:: What you should do ::
Please output exactly the lines of the material from the first through the line containing "tag(o, 'pale stone", and nothing more.

START

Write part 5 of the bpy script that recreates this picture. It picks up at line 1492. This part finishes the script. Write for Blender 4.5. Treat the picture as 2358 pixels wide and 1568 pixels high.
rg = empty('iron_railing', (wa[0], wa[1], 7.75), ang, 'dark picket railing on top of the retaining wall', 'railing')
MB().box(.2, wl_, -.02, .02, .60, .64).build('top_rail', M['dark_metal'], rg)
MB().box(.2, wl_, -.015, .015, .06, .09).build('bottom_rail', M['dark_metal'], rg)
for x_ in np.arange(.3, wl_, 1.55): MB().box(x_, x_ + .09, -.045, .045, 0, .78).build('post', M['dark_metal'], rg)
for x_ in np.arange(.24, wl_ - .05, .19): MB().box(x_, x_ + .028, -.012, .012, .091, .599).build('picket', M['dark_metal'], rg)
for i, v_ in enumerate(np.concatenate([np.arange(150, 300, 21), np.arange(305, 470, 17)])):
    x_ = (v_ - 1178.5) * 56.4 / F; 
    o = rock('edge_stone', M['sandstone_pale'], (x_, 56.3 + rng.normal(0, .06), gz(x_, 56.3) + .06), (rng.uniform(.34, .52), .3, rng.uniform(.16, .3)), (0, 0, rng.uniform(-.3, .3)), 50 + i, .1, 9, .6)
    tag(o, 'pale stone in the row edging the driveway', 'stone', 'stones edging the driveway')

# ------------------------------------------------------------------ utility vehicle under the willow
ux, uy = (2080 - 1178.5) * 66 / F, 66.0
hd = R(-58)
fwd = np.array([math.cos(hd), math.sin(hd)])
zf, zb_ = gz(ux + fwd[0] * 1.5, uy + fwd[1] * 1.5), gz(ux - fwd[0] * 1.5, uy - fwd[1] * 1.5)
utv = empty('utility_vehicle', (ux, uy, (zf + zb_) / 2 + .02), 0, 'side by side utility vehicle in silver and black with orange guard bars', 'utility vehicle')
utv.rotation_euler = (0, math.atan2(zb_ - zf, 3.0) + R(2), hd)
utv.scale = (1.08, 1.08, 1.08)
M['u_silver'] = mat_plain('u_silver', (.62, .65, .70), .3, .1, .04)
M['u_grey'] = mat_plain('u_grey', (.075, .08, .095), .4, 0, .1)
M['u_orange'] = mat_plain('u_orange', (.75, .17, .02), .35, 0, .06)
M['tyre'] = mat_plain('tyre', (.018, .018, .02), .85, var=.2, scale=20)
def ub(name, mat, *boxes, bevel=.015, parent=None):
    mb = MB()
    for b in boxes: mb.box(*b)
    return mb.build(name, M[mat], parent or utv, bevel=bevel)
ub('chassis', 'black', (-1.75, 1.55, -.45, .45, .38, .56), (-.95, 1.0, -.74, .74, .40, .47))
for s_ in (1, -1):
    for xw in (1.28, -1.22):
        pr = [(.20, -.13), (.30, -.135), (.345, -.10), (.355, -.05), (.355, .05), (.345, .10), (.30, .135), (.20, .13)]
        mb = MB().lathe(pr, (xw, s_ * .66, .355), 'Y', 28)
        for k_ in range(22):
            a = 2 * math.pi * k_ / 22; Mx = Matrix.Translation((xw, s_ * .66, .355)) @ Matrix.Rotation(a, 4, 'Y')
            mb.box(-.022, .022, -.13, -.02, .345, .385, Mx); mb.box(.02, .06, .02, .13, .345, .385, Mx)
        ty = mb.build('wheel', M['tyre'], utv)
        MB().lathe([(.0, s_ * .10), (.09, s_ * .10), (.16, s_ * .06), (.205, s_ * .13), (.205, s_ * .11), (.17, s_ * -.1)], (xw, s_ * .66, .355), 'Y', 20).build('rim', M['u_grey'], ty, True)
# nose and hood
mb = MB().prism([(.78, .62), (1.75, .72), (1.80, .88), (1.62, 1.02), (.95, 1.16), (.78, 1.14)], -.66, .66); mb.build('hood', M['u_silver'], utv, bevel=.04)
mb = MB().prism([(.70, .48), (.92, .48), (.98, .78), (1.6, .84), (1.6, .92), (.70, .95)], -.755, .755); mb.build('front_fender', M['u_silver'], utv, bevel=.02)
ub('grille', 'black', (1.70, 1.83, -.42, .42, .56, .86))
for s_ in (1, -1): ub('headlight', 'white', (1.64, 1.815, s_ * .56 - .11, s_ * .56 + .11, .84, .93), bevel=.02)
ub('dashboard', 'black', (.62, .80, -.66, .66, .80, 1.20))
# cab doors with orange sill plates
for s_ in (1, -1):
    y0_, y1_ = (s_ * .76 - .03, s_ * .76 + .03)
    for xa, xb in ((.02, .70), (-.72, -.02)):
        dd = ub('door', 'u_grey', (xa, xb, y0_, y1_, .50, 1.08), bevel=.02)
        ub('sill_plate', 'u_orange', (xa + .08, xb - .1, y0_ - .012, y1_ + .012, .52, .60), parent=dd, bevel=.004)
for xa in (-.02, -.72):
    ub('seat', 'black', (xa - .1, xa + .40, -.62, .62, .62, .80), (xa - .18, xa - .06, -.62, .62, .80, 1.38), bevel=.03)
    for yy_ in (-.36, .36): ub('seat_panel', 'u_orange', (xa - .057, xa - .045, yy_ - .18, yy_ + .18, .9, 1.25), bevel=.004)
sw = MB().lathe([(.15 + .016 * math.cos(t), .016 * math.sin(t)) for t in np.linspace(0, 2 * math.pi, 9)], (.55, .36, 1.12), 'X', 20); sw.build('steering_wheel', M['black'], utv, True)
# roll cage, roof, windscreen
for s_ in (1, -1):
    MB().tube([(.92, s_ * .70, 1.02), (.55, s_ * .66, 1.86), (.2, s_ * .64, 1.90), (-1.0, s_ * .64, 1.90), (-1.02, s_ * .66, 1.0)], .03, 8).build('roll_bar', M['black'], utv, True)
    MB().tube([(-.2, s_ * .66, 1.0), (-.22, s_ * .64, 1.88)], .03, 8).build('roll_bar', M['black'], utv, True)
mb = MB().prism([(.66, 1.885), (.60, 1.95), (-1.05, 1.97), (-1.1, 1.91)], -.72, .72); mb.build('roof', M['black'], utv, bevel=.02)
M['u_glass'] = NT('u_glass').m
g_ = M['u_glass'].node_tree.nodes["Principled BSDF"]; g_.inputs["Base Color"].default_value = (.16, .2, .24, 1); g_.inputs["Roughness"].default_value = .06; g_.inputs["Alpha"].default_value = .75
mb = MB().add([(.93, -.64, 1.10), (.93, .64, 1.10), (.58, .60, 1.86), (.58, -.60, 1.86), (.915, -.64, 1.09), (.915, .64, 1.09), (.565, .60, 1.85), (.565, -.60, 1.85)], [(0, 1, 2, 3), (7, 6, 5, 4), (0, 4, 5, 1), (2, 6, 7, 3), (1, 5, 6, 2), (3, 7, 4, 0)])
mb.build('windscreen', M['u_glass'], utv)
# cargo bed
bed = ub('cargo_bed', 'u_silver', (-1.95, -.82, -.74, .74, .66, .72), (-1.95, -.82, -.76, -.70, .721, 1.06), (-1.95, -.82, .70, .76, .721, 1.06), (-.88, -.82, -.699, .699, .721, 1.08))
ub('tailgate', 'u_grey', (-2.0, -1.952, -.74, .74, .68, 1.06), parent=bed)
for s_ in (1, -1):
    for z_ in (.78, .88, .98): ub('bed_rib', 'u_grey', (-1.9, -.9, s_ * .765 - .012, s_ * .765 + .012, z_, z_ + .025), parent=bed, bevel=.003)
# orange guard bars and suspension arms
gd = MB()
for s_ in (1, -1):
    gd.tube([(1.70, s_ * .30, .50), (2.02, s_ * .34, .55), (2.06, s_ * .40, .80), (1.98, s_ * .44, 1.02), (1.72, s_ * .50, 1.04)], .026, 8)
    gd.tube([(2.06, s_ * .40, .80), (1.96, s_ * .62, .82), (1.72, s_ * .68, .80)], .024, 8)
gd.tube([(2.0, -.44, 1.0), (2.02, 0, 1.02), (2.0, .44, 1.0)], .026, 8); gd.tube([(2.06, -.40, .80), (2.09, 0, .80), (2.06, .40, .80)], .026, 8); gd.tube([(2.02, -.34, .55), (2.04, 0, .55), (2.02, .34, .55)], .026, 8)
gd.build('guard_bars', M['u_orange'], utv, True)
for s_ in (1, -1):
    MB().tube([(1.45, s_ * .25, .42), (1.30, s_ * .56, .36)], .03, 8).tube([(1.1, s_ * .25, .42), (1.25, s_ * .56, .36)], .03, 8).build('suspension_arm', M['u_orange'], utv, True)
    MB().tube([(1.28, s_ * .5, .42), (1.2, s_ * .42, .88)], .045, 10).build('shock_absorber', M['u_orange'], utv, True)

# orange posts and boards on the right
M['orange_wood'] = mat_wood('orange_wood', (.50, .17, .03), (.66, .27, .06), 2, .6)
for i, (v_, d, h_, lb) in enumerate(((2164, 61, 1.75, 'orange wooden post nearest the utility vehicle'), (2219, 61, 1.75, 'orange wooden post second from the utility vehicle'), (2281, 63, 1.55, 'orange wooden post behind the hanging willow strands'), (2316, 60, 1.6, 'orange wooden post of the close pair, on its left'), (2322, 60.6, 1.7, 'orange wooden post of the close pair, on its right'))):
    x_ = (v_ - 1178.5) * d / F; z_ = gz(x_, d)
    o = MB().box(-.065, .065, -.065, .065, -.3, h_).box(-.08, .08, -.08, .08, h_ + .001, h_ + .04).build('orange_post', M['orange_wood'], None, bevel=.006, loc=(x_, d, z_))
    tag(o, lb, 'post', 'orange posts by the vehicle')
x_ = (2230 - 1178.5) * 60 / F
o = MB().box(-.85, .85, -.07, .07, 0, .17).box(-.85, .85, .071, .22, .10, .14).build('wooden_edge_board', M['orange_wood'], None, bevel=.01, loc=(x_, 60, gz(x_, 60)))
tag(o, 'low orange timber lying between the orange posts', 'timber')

END

:: Answer to this task ::
Write part 5 of the bpy script that recreates this picture. It picks up at line 1492. This part finishes the script. Write for Blender 4.5. Treat the picture as 2358 pixels wide and 1568 pixels high.
rg = empty('iron_railing', (wa[0], wa[1], 7.75), ang, 'dark picket railing on top of the retaining wall', 'railing')
MB().box(.2, wl_, -.02, .02, .60, .64).build('top_rail', M['dark_metal'], rg)
MB().box(.2, wl_, -.015, .015, .06, .09).build('bottom_rail', M['dark_metal'], rg)
for x_ in np.arange(.3, wl_, 1.55): MB().box(x_, x_ + .09, -.045, .045, 0, .78).build('post', M['dark_metal'], rg)
for x_ in np.arange(.24, wl_ - .05, .19): MB().box(x_, x_ + .028, -.012, .012, .091, .599).build('picket', M['dark_metal'], rg)
for i, v_ in enumerate(np.concatenate([np.arange(150, 300, 21), np.arange(305, 470, 17)])):
    x_ = (v_ - 1178.5) * 56.4 / F; 
    o = rock('edge_stone', M['sandstone_pale'], (x_, 56.3 + rng.normal(0, .06), gz(x_, 56.3) + .06), (rng.uniform(.34, .52), .3, rng.uniform(.16, .3)), (0, 0, rng.uniform(-.3, .3)), 50 + i, .1, 9, .6)
    tag(o, 'pale stone in the row edging the driveway', 'stone', 'stones edging the driveway')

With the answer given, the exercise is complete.